**Problem details**:
Return, word for word, every line that follows.

**Provided material**:
## start
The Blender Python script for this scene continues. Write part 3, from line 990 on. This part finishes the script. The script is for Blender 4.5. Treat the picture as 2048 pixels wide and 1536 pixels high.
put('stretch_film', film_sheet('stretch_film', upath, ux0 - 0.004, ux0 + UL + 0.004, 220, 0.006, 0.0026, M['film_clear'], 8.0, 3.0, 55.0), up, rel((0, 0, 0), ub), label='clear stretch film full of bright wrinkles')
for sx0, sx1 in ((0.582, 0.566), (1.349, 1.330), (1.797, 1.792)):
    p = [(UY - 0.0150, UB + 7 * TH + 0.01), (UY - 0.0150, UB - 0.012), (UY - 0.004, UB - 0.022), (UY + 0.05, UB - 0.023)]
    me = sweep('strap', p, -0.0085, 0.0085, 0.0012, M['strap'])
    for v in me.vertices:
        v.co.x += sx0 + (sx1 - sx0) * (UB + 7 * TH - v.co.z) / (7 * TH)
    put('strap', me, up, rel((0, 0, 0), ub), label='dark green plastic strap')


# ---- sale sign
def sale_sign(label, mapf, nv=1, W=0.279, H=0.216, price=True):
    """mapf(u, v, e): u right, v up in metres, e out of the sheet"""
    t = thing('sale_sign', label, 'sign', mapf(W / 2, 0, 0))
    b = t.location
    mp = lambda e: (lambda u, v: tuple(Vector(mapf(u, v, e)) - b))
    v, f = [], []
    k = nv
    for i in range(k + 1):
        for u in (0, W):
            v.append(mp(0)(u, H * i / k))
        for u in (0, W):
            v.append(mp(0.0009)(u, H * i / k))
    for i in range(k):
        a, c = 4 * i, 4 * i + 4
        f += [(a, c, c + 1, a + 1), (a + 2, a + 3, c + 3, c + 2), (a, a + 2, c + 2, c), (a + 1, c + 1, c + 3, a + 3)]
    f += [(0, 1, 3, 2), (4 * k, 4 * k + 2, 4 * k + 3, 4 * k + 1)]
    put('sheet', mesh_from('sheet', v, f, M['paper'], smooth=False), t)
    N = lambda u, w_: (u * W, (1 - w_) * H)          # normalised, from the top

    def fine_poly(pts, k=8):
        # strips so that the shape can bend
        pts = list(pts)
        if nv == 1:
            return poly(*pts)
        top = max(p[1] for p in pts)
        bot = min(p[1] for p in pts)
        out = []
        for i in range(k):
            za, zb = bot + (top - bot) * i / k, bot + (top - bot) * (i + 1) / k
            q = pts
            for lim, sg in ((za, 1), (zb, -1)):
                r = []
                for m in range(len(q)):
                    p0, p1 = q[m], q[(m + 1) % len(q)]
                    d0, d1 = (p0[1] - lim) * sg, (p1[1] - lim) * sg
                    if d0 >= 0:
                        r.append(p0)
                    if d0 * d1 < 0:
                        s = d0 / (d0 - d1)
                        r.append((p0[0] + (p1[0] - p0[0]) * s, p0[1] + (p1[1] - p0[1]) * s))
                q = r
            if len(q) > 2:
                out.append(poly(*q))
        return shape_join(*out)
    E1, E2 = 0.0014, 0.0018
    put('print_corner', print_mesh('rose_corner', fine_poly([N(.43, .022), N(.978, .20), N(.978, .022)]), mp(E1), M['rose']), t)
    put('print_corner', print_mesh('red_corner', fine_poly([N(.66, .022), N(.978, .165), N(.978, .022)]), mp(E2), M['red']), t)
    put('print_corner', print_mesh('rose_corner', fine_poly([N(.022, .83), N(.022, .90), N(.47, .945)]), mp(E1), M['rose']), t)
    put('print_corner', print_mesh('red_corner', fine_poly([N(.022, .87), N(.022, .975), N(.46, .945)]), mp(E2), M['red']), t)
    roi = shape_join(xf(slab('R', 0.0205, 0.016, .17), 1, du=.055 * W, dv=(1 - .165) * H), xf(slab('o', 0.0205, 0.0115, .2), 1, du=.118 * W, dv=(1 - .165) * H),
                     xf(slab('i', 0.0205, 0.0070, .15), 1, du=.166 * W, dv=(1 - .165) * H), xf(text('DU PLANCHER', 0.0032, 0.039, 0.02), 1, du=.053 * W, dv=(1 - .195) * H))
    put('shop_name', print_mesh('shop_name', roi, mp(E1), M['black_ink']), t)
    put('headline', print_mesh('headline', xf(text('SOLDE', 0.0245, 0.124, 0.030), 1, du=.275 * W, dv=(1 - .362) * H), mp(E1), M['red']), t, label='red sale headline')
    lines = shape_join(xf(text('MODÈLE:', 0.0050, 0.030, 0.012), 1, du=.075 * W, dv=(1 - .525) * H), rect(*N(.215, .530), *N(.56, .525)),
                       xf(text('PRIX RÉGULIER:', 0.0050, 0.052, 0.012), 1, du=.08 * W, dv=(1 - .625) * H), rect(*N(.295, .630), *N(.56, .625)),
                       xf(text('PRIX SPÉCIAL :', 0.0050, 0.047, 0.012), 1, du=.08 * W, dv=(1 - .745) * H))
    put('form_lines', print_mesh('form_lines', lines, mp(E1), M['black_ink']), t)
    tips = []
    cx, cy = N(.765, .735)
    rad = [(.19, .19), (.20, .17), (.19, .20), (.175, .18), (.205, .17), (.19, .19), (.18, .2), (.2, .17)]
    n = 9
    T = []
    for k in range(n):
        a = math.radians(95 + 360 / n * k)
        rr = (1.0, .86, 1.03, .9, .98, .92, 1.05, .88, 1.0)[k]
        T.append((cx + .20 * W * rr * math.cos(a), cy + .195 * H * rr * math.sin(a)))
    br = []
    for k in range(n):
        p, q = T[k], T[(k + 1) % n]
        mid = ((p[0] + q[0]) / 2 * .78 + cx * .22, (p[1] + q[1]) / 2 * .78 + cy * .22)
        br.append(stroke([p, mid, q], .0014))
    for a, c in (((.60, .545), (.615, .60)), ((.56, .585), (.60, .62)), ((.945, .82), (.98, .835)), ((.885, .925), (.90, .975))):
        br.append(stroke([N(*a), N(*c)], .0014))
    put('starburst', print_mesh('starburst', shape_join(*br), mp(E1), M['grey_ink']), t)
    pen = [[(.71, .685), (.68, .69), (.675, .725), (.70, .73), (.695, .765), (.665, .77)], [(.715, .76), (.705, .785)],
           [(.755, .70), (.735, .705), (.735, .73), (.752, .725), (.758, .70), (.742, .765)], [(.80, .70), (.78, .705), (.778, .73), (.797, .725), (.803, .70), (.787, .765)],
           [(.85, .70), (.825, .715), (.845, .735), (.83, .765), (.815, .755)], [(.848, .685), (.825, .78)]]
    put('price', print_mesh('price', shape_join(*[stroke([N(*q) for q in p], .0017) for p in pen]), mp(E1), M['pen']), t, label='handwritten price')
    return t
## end
**Output for this task**:
The Blender Python script for this scene continues. Write part 3, from line 990 on. This part finishes the script. The script is for Blender 4.5. Treat the picture as 2048 pixels wide and 1536 pixels high.
put('stretch_film', film_sheet('stretch_film', upath, ux0 - 0.004, ux0 + UL + 0.004, 220, 0.006, 0.0026, M['film_clear'], 8.0, 3.0, 55.0), up, rel((0, 0, 0), ub), label='clear stretch film full of bright wrinkles')
for sx0, sx1 in ((0.582, 0.566), (1.349, 1.330), (1.797, 1.792)):
    p = [(UY - 0.0150, UB + 7 * TH + 0.01), (UY - 0.0150, UB - 0.012), (UY - 0.004, UB - 0.022), (UY + 0.05, UB - 0.023)]
    me = sweep('strap', p, -0.0085, 0.0085, 0.0012, M['strap'])
    for v in me.vertices:
        v.co.x += sx0 + (sx1 - sx0) * (UB + 7 * TH - v.co.z) / (7 * TH)
    put('strap', me, up, rel((0, 0, 0), ub), label='dark green plastic strap')


# ---- sale sign
def sale_sign(label, mapf, nv=1, W=0.279, H=0.216, price=True):
    """mapf(u, v, e): u right, v up in metres, e out of the sheet"""
    t = thing('sale_sign', label, 'sign', mapf(W / 2, 0, 0))
    b = t.location
    mp = lambda e: (lambda u, v: tuple(Vector(mapf(u, v, e)) - b))
    v, f = [], []
    k = nv
    for i in range(k + 1):
        for u in (0, W):
            v.append(mp(0)(u, H * i / k))
        for u in (0, W):
            v.append(mp(0.0009)(u, H * i / k))
    for i in range(k):
        a, c = 4 * i, 4 * i + 4
        f += [(a, c, c + 1, a + 1), (a + 2, a + 3, c + 3, c + 2), (a, a + 2, c + 2, c), (a + 1, c + 1, c + 3, a + 3)]
    f += [(0, 1, 3, 2), (4 * k, 4 * k + 2, 4 * k + 3, 4 * k + 1)]
    put('sheet', mesh_from('sheet', v, f, M['paper'], smooth=False), t)
    N = lambda u, w_: (u * W, (1 - w_) * H)          # normalised, from the top

    def fine_poly(pts, k=8):
        # strips so that the shape can bend
        pts = list(pts)
        if nv == 1:
            return poly(*pts)
        top = max(p[1] for p in pts)
        bot = min(p[1] for p in pts)
        out = []
        for i in range(k):
            za, zb = bot + (top - bot) * i / k, bot + (top - bot) * (i + 1) / k
            q = pts
            for lim, sg in ((za, 1), (zb, -1)):
                r = []
                for m in range(len(q)):
                    p0, p1 = q[m], q[(m + 1) % len(q)]
                    d0, d1 = (p0[1] - lim) * sg, (p1[1] - lim) * sg
                    if d0 >= 0:
                        r.append(p0)
                    if d0 * d1 < 0:
                        s = d0 / (d0 - d1)
                        r.append((p0[0] + (p1[0] - p0[0]) * s, p0[1] + (p1[1] - p0[1]) * s))
                q = r
            if len(q) > 2:
                out.append(poly(*q))
        return shape_join(*out)
    E1, E2 = 0.0014, 0.0018
    put('print_corner', print_mesh('rose_corner', fine_poly([N(.43, .022), N(.978, .20), N(.978, .022)]), mp(E1), M['rose']), t)
    put('print_corner', print_mesh('red_corner', fine_poly([N(.66, .022), N(.978, .165), N(.978, .022)]), mp(E2), M['red']), t)
    put('print_corner', print_mesh('rose_corner', fine_poly([N(.022, .83), N(.022, .90), N(.47, .945)]), mp(E1), M['rose']), t)
    put('print_corner', print_mesh('red_corner', fine_poly([N(.022, .87), N(.022, .975), N(.46, .945)]), mp(E2), M['red']), t)
    roi = shape_join(xf(slab('R', 0.0205, 0.016, .17), 1, du=.055 * W, dv=(1 - .165) * H), xf(slab('o', 0.0205, 0.0115, .2), 1, du=.118 * W, dv=(1 - .165) * H),
                     xf(slab('i', 0.0205, 0.0070, .15), 1, du=.166 * W, dv=(1 - .165) * H), xf(text('DU PLANCHER', 0.0032, 0.039, 0.02), 1, du=.053 * W, dv=(1 - .195) * H))
    put('shop_name', print_mesh('shop_name', roi, mp(E1), M['black_ink']), t)
    put('headline', print_mesh('headline', xf(text('SOLDE', 0.0245, 0.124, 0.030), 1, du=.275 * W, dv=(1 - .362) * H), mp(E1), M['red']), t, label='red sale headline')
    lines = shape_join(xf(text('MODÈLE:', 0.0050, 0.030, 0.012), 1, du=.075 * W, dv=(1 - .525) * H), rect(*N(.215, .530), *N(.56, .525)),
                       xf(text('PRIX RÉGULIER:', 0.0050, 0.052, 0.012), 1, du=.08 * W, dv=(1 - .625) * H), rect(*N(.295, .630), *N(.56, .625)),
                       xf(text('PRIX SPÉCIAL :', 0.0050, 0.047, 0.012), 1, du=.08 * W, dv=(1 - .745) * H))
    put('form_lines', print_mesh('form_lines', lines, mp(E1), M['black_ink']), t)
    tips = []
    cx, cy = N(.765, .735)
    rad = [(.19, .19), (.20, .17), (.19, .20), (.175, .18), (.205, .17), (.19, .19), (.18, .2), (.2, .17)]
    n = 9
    T = []
    for k in range(n):
        a = math.radians(95 + 360 / n * k)
        rr = (1.0, .86, 1.03, .9, .98, .92, 1.05, .88, 1.0)[k]
        T.append((cx + .20 * W * rr * math.cos(a), cy + .195 * H * rr * math.sin(a)))
    br = []
    for k in range(n):
        p, q = T[k], T[(k + 1) % n]
        mid = ((p[0] + q[0]) / 2 * .78 + cx * .22, (p[1] + q[1]) / 2 * .78 + cy * .22)
        br.append(stroke([p, mid, q], .0014))
    for a, c in (((.60, .545), (.615, .60)), ((.56, .585), (.60, .62)), ((.945, .82), (.98, .835)), ((.885, .925), (.90, .975))):
        br.append(stroke([N(*a), N(*c)], .0014))
    put('starburst', print_mesh('starburst', shape_join(*br), mp(E1), M['grey_ink']), t)
    pen = [[(.71, .685), (.68, .69), (.675, .725), (.70, .73), (.695, .765), (.665, .77)], [(.715, .76), (.705, .785)],
           [(.755, .70), (.735, .705), (.735, .73), (.752, .725), (.758, .70), (.742, .765)], [(.80, .70), (.78, .705), (.778, .73), (.797, .725), (.803, .70), (.787, .765)],
           [(.85, .70), (.825, .715), (.845, .735), (.83, .765), (.815, .755)], [(.848, .685), (.825, .78)]]
    put('price', print_mesh('price', shape_join(*[stroke([N(*q) for q in p], .0017) for p in pen]), mp(E1), M['pen']), t, label='handwritten price')
    return t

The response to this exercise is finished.